Afbeelding
Foto: Erik Driessen

Het tuinpad van mijn vader (20):
Voetbaldromen in een (groen)wit decor

Erik Driessen beschrijft in de rubriek Het tuinpad van mijn vader (uit Het Dorp van Wim Sonneveld) wonderschone en spuuglelijke plekken in Zwartewaterland. Hij struint door Genemuiden, Hasselt en Zwartsluis op zoek naar jeugdherinneringen en bijzondere geschiedenissen.

Ik ben bij het betreden van Sportpark de Wetering weer eens per abuis tegen de rijrichting ingereden. Een tegemoetkomende automobilist steekt een vuist tegen me op. Zijn glimlach verraadt dat het om gespeelde boosheid gaat. Ik kan gewoon wat moeilijk wennen aan veranderingen. Het is nog maar een paar jaar dat de verkeerssituatie is gewijzigd immers. Jonge voetballertjes op fietsen komen me tegemoet. Ze dragen korte broeken en de karakteristieke voetbaltas zit niet achterop de bagagedrager. Thuis douchen is het devies.

In gedachten zie ik mezelf op de Gazelle naar het voetbalveld fietsen. Met de tas stoer op het stuur onderweg naar nieuwe dromen. Solo door een woud van benen, vlammend schot onder de winkelhaak, dikke vette panna of misschien wel vooral goedkeurende blikken van mijn vader. Soms stond hij plotseling naast de lijn. Geen geschreeuw, geen getier en geen goedbedoelde aanwijzingen. “Toe maar…”, zei hij ooit tegen een medespeler die overwoog om mij aan te spelen. Dat klonk toch alsof hij wat vertrouwen had in mijn voetbalcapaciteiten. Veel vuriger werden zijn aanmoedigingen niet. Gelukkig maar.

Stiekem dacht je als pupil wel eens aan dat witte huisje naast het hoofdveld.

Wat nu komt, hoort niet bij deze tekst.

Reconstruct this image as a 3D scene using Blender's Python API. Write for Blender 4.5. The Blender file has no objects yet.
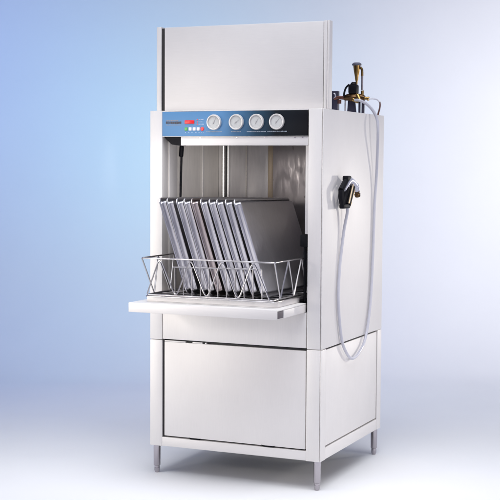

Op zaterdagmiddag zag je daar mannen als Harm van Dijk, Henk Bruintjes of Egbert Beuzenberg naar buiten komen, waarna ze doorgaans tegenstanders uit pakweg Elim, Hollandscheveld of Vriezenveen oprolden. De ambiance kon moeiteloos de vergelijking doorstaan met Wembley, de Bökelberg of Santiago de Bernabeu. Een kinderhand is snel gevuld. En kinderdromen zijn doorgaans niet van het meest realistische soort. Ik trad nooit in de voetsporen van illustere Genemuidenaren op voetbalschoenen.

Tussen de struiken door kijk ik naar dat markante witte huisje. Witter dan wit, valt me op. Bij Sportclub Genemuiden komt de term achterstallig onderhoud niet in het woordenboek voor. Altijd zijn er wel plannen of ambities. Dat was in 1948 vermoedelijk al het geval. Toen timmerden leden de kleedkamer langs het hoofdveld in elkaar. Volgens de overlevering van materialen uit de erfenis van het Amerikaanse Marshallplan, waarmee Nederland de zwaarste klappen van de Tweede Wereldoorlog te boven kwam.

“Geloven in de kracht van samen doen”, lees ik op een reclamebord van de BJG Groep. Een slogan die uit het woordenboek van Hugo de Jonge, lijkt het. De woorden passen ook prima bij de groen-witte idealen aan de oevers van het Varkensgat. Ik kijk nog een keer naar het witte huisje en hoor plotseling een speakerstem over Sportpark de Wetering schallen.

“In de 73e minuut komt Erik Driessen in de ploeg voor Harm van Dijk”, zegt een man met Genemuider tongval. Twee minuten later ligt de bal in het netje. Ik ben de man van de wedstrijd.